ISLAMABAD: Pakistan opened its airspace to civil aviation on Tuesday, following months of restrictions imposed in the wake of a standoff with neighboring India.
“With immediate effect Pakistan airspace is open for all type of civil traffic on published ATS (Air Traffic Service) routes,” according to a so-called Notice to Airmen (NOTAM) published on the Pakistan Civil Aviation Authority’s website.
The move by Pakistan, which lies in the middle of a vital aviation corridor, offers a welcome break for international airlines after the airspace restrictions affected hundreds of commercial and cargo flights each day, adding to flight time for passengers and fuel costs for airlines.
India’s ministry of civil aviation said that after the lifting of the NOTAMS, there were no further restrictions on airspace in either country.
“Flights have started using the closed air routes, bringing a significant relief for airlines,” it said.

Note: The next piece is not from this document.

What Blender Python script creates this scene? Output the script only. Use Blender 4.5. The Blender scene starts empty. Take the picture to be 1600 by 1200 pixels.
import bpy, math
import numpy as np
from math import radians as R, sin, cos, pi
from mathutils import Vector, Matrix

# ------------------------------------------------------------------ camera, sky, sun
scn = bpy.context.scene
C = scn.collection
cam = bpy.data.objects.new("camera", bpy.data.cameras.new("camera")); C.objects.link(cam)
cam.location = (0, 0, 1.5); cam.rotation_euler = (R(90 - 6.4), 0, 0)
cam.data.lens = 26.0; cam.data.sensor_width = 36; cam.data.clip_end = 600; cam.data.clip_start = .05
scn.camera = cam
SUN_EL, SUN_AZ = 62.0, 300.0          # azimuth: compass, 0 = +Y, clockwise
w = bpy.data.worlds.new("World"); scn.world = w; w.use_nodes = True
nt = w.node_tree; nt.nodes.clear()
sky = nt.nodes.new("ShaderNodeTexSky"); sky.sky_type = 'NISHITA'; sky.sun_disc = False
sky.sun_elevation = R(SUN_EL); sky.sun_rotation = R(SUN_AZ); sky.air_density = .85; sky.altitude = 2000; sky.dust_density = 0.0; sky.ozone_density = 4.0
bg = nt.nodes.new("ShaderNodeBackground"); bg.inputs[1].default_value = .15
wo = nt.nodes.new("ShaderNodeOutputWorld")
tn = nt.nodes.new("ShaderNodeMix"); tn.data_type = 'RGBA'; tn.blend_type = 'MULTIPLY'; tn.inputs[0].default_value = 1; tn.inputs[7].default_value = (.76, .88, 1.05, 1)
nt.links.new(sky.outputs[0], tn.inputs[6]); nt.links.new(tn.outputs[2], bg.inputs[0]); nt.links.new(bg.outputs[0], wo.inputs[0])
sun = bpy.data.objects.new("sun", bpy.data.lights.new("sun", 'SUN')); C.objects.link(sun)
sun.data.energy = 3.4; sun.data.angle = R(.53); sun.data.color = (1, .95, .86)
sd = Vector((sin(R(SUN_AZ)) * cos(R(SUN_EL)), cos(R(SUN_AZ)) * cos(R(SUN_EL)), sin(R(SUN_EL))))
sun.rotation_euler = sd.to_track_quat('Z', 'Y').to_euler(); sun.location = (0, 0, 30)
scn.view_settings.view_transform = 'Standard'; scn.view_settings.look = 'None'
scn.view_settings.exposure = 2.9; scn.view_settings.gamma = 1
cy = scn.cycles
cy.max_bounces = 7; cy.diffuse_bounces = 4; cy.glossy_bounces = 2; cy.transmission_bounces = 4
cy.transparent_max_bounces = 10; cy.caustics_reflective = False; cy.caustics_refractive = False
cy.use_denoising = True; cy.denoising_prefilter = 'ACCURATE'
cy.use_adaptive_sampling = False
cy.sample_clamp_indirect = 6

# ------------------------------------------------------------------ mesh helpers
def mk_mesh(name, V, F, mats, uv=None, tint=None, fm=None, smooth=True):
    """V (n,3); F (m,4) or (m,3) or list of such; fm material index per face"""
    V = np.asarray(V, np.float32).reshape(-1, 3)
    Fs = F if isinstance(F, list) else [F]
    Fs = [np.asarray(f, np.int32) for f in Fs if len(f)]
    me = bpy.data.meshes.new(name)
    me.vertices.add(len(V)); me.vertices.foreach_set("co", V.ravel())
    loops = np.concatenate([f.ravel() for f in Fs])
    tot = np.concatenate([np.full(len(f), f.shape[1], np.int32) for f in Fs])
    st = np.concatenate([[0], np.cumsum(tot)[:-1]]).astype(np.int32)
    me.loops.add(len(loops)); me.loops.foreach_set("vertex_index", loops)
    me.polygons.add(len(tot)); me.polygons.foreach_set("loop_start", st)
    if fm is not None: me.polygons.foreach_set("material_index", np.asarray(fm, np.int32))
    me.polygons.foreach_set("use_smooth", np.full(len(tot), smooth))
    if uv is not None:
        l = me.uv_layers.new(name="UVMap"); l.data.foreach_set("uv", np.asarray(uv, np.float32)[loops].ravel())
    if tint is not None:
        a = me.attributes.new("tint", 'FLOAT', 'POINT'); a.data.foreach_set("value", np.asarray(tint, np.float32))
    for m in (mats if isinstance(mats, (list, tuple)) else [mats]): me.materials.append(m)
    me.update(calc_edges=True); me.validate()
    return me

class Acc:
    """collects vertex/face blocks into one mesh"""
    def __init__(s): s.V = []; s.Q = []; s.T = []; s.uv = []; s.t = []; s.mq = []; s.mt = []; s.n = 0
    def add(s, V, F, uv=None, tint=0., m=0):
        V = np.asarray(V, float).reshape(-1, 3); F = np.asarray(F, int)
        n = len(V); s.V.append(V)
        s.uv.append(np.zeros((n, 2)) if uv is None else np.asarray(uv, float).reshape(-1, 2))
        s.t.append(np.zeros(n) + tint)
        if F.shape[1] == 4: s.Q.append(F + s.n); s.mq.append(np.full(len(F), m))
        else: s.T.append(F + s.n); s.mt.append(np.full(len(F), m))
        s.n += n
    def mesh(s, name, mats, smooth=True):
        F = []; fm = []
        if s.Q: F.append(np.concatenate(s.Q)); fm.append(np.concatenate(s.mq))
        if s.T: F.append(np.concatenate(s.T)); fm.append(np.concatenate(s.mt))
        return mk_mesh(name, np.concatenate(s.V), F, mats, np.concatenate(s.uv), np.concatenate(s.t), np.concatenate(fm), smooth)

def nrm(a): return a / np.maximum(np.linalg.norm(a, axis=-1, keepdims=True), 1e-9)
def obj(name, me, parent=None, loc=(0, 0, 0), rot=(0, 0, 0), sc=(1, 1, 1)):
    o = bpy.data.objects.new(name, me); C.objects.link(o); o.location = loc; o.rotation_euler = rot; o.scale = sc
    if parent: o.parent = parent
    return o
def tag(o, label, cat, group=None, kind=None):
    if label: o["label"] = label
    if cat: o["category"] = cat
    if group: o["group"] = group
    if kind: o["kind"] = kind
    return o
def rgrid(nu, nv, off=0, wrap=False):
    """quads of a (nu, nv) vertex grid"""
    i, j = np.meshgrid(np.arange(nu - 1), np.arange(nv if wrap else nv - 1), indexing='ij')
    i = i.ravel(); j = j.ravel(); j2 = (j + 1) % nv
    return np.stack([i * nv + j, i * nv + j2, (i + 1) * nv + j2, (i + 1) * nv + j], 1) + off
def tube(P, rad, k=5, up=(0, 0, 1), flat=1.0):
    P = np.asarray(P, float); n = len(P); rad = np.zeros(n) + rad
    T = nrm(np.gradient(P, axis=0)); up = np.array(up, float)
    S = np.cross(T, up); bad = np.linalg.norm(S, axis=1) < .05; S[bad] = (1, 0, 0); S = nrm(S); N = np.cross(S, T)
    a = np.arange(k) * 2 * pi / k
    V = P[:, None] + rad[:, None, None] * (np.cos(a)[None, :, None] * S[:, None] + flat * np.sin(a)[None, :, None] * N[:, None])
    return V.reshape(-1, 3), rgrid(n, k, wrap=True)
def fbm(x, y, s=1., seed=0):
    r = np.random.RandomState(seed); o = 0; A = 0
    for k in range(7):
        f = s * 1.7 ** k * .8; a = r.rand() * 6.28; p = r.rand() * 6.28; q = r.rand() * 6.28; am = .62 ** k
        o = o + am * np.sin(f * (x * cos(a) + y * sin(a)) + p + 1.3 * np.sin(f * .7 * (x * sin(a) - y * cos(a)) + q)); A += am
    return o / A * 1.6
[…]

Pakistan closed its airspace in February after an attack by a Pakistan-based militant group in Indian-controlled Kashmir led to an armed standoff between the two nuclear-armed powers.
Both countries carried out aerial attacks over the other’s territory and warplanes fought a brief dogfight over the skies of the disputed Kashmir region during which an Indian fighter jet was shot down.
Partial operations at Pakistani airports resumed once the immediate crisis passed but restrictions continued to affect many international carriers using Pakistani airspace.
Pakistan’s announcement came hours after United Airlines Holdings Inc. said it was extending the suspension of its flights from the United States to Delhi and Mumbai in India until Oct. 26, citing continued restrictions of Pakistani airspace.